Saturday 23 August 2008
3 pearls in the Indian ocean
By dorian on Saturday 23 August 2008, 19:55 - RTW2-Indonesia
Tuesday 19 August 2008
the breathtaking wreck of the Libery
By dorian on Tuesday 19 August 2008, 19:51 - RTW2-Indonesia
The steep slopes of the mount Batur push us away towards the east of the island. Our way stops when the ocean starts, somewhere not far from Amen, in the small hamlet of Jemeluk. The tourist development broke through the calmness of the fishermen villages which stretch out along the coast. Because of a ship: the Liberty that ran aground at less than 50 meters from the pebble beach of Tulamben. An artificial reef that coral fauna and flora quickly adopt for a breathtaking result. Red gorgons and fire corals proudly dance on the shapeless metallic remnants. Sometimes tinsel-decorated Christmas tree and sometimes heap of life-shining ferrous remains. Some flipper-kicks further, a diffuse light spreads through the gaping holes of the ship. We swim into what the lower deck formerly was. Wide-eyed, we get each drop of life. Endless navigation between the imposing size of the smashed-up metal sheets and the delicate and chiseled details of the reef life.
My underwater wonder is so great I succeed in convincing my family to stay an extra day and dip into the big blue. Introduction to scuba diving into the swimming pool of the hotel then departure for the wreck. Most of them feel the fear of the unknown mixed with a ferocious urge of swimming with the inhabitants of the world of silence. Each one will keep in mind an indelible memory of what was their first dive. And even those for who it's not their first bathing with bottles, the enthusiasm is the same. Maravilloso ! Increible ! Will be the two first words which will say Spanish partner immediately getting out of the water.
Saturday 16 August 2008
Rice fields, temples and coconut palms
By dorian on Saturday 16 August 2008, 19:48 - RTW2-Indonesia
We leave our gilded life at the seaside to look at a traditional Balinese performance «the Barong's dance ». A show that depicts the struggle between good and evil, Barong against Rangda. A jumble of sequined costumes, mythical monsters and persuasive actors surrounded by ancestral believes ; all of that spellbound by a light music. At the end of the day, we get to the built-on-the-cliff Tanah Lot temple. A sunset we usually see on the postcards of the souvenir shops. The sky wraps up with glowing hues and the temple stands out like shadow puppet. The cameras patter while the night closes the sight. On the way back, a large bat rests beside a souvenir stall when another tourist comes to observe the weird animal. Our eyes meet ; deep, light-coloured eyes that look familiar to me. My attention suddenly and exclusively focuses on this unknown person. Shaven head, American accent, surfer-looking. I get it. My mind becomes clearer. Less than one meter away, only separated by a strange animal and completely relaxed, he's Kelly Slater, the living legend of the modern surfing and 8-time world champion. My friend Jo will go to shake his hand and await confirmation. The surfing world cup took place in Bali, 15 days before, hence his presence. 2 days after starting the surfing, we meet the greatest star of this sport. Unforgettable! The destiny perhaps...
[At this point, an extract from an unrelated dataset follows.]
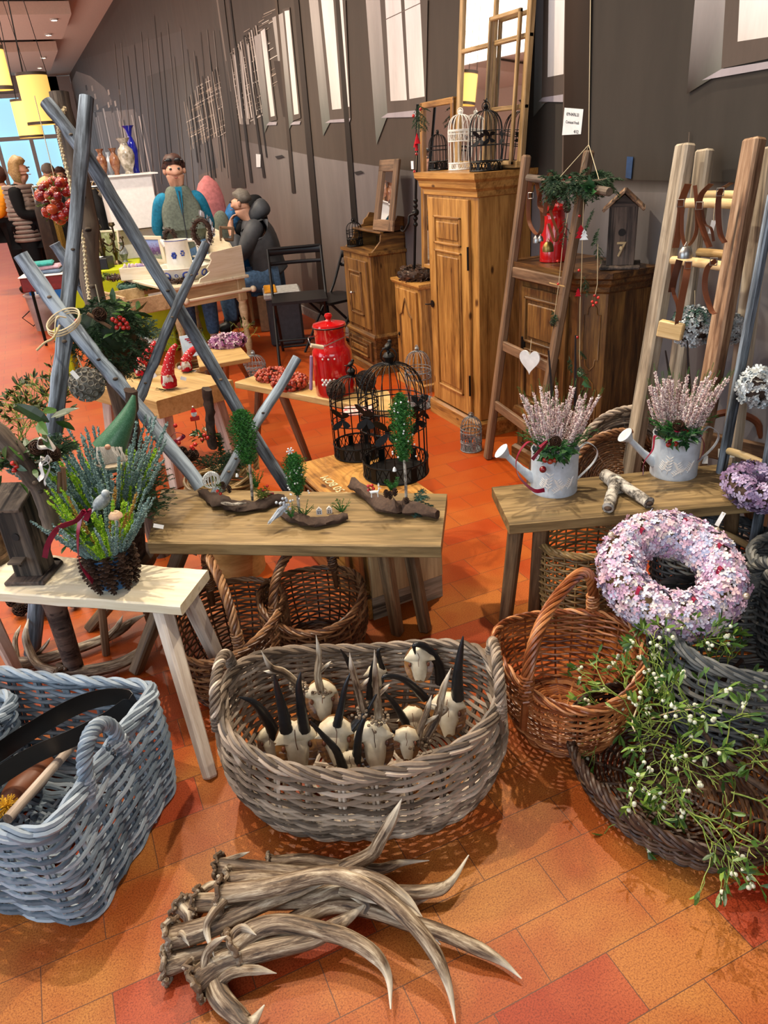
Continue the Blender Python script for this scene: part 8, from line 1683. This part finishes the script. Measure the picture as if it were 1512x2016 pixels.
for (x,y0_,y1_,wpx,mt,lab,Yd) in ((207,349,308,9,'vase1','small brown painted vase, leftmost on the white plinth',8.5),(232,348,307,9,'vase1','matching brown painted vase beside the big one on the white plinth',8.45),(203,350,320,5,'vase1','dark little vase at the left edge of the plinth behind the brown one',8.6),(221,347,312,5,'zinc','pale green-grey glass vase between the two brown ones',8.6),(256,346,291,15,'vase2','big cream and black painted vase on the white plinth',8.45),(270,344,272,10,'cob','tall cobalt blue glass vase, tallest on the white plinth',8.6)):
    c=PY(x,y0_,Yd); k=np.linalg.norm(c-CAM)/FPX; h=(y0_-y1_)*k*1.0; zb_=zt_+.013; t=thing('vase',lab,'vase',(c[0],Yd,zb_)); mb=MB(); pr_=pot if mt!='cob' else [(.001,0),(.6,0),(.5,.06),(.75,.3),(.9,.48),(.7,.65),(.3,.78),(.6,.93),(.95,1.)]
    mb.lathe([(a*wpx*k,b*h) for a,b in pr_],k=24); mb.build('vase_body',M[mt],t); mb=MB(); mb.lathe([(pr_[-1][0]*wpx*k*.99,h*.985),(pr_[-1][0]*wpx*k*1.06,h),(pr_[-1][0]*wpx*k*.9,h)],k=24,wob=(lambda a:.06*np.sin(6*a)) if mt!='cob' else None); mb.build('rim',M[mt],t)
# ================================================================== cooler, pots, boxes by the wall
c=VV([1.90,6.62,0]); t=thing('cool_box','upright dark grey cool box with light grey and orange top by the folding chair','cool box',c,-.25); M['dkgrey']=plain('dark_grey_plastic','#34363a',.5)
mb=MB(); V=[]; 
mb.box((0,0,.21),(.30,.36,.42),None,.02); mb.build('box_body',M['dkgrey'],t); mb=MB(); mb.box((0,0,.44),(.33,.39,.06),None,.015); mb.build('lid',plain('light_grey_plastic','#b4b6b4',.45),t); mb=MB(); mb.box((-.10,0,.475),(.11,.36,.02),None,.008); mb.build('orange_lid_panel',plain('orange_plastic','#e09a1c',.4),t)
c=Z(512,622,0); t=thing('plant_pot','terracotta coloured plastic pot behind the cool box','pot',c); mb=MB(); mb.lathe([(.001,0),(.15,0),(.20,.30),(.215,.30),(.215,.34),(.19,.34),(.001,.3)],k=28); mb.build('pot_body',plain('terracotta','#a8714c',.7),t)
c=c+VV([.05,.05,.36]); t=thing('cardboard_box','brown cardboard box with red print on the terracotta pot','box',c-[0,0,.0]); mb=MB(); mb.box(c+[0,0,.06],(.38,.3,.12),rotz(-.2),.004); mb.build('carton',plain('cardboard','#8f6a48',.8),t,True); mb=MB(); mb.box(c+rotz(-.2)@VV([.05,-.152,.06]),(.12,.003,.05),rotz(-.2)); mb.build('red_print',M['gredp'],t,True)
# ================================================================== clothes racks
M['fur']=vari('cream_fur',['#7a6448','#c0a478','#dcc8a0'],.9,noisy=.9,scale=30); M['cb']=vari('dark_brown_cloth',['#120d0a','#2a1e16','#4a3826'],.8,noisy=.8,scale=20); M['cblk']=plain('black_cloth','#0d0d0f',.8,0,.2); M['cgrey']=plain('taupe_cloth','#6f6459',.85,0,.2,.2); M['gilt']=vari('sequins',['#3a2c12','#8a6a2c','#c8a860'],.35,.6,noisy=.9,scale=90)
def garment(label,x,Y,zt_,L,w_,mat,fur=None):
    t=thing('hanging_garment',label,'garment',(x,Y,zt_-L),0,'garments on the racks at the left'); mb=MB(); n=12;k=20; V=[]
    for i in range(n):
        u=i/(n-1); z=zt_-L*u-.03*(u>0); ww=w_*(.25+.75*min(1,u*6)**.7)*(1+.12*u); d=.05+.05*u
        for j in range(k): a=2*PI*j/k; V.append((x+ww*.32*math.cos(a)*(1+.10*math.sin(5*a+i*.15)*u),Y+(d+ww*.5)*math.sin(a)*(1+.12*math.sin(7*a)*u),z))
    i=np.arange(n-1); j=np.arange(k); mb.add(np.array(V),[np.stack([(i[:,None]*k+j).ravel(),((i[:,None]+1)*k+j).ravel(),((i[:,None]+1)*k+(j+1)%k).ravel(),(i[:,None]*k+(j+1)%k).ravel()],1),np.arange(k)[None],(np.arange(k)+(n-1)*k)[None,::-1]]); mb.build('cloth',M[mat],t,True,smooth=60)
    if fur: mb=MB(); mb.tube([(x-w_*.16,Y-.10,zt_-.05),(x,Y-.15,zt_-.1),(x+w_*.14,Y-.12,zt_-.04)],.05,8); mb.build('collar',M[fur],t,True)
    mb=MB(); mb.tube([(x-.1,Y,zt_-.05),(x,Y,zt_+.0),(x+.1,Y,zt_-.05)],.008,5); mb.tube([(x,Y,zt_),(x,Y,zt_+.05),(x+.02,Y,zt_+.07)],.004,4); mb.build('hanger',M['rung'],t,True)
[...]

full of feelings, we head for Ubud, in the center of Bali. We're going to track down the bats in case of the surfing legend appears again.
Beside its paradisiac beaches, Bali is the home of a luxuriant vegetation. The laid back town of Ubud is a good land base to go and meet it. Scattered banana trees stand out in the paddy fields where an ingenious irrigation system keeps each plot of land under a shimmering sheet of water. Coconut palms border the path and give an exotic shade to the scenery.
In the middle of the village, we visit the monkeys of the eponymous forest. Sometimes playful, sometimes mischievous, sometimes aggressive, they mark out their territory in this forest. As soon as we get in, it's swarming with these small beings as agile standing as on all four. They come to pick up a banana in the hand of a tourist before climbing a tree to shelter the meagre amassed haul.
The activities and sites to see are numerous around Ubud, we link a set of temples and religious buildings. Abandoned or still heavily pious, all these places are first-hand account of Balinese architecture, style and way of life. A peculiar Indonesian island since on top of being the most touristy, it's the only one predominantly Hindu.
We pass from a temple to another whose tortuous name have been crossing-out in my memory by too much visual, resounding and spiritual information my senses received. The architecture of those buildings will nevertheless remain engraved in our minds and memory cards as a souvenir or a happy route in the middle of Bali.
Our round of the temples ends upon a mythical mountain, venerated by the Balinese, the mount Batur. Because the religious aura and fervour don't die when the gates of the temples close.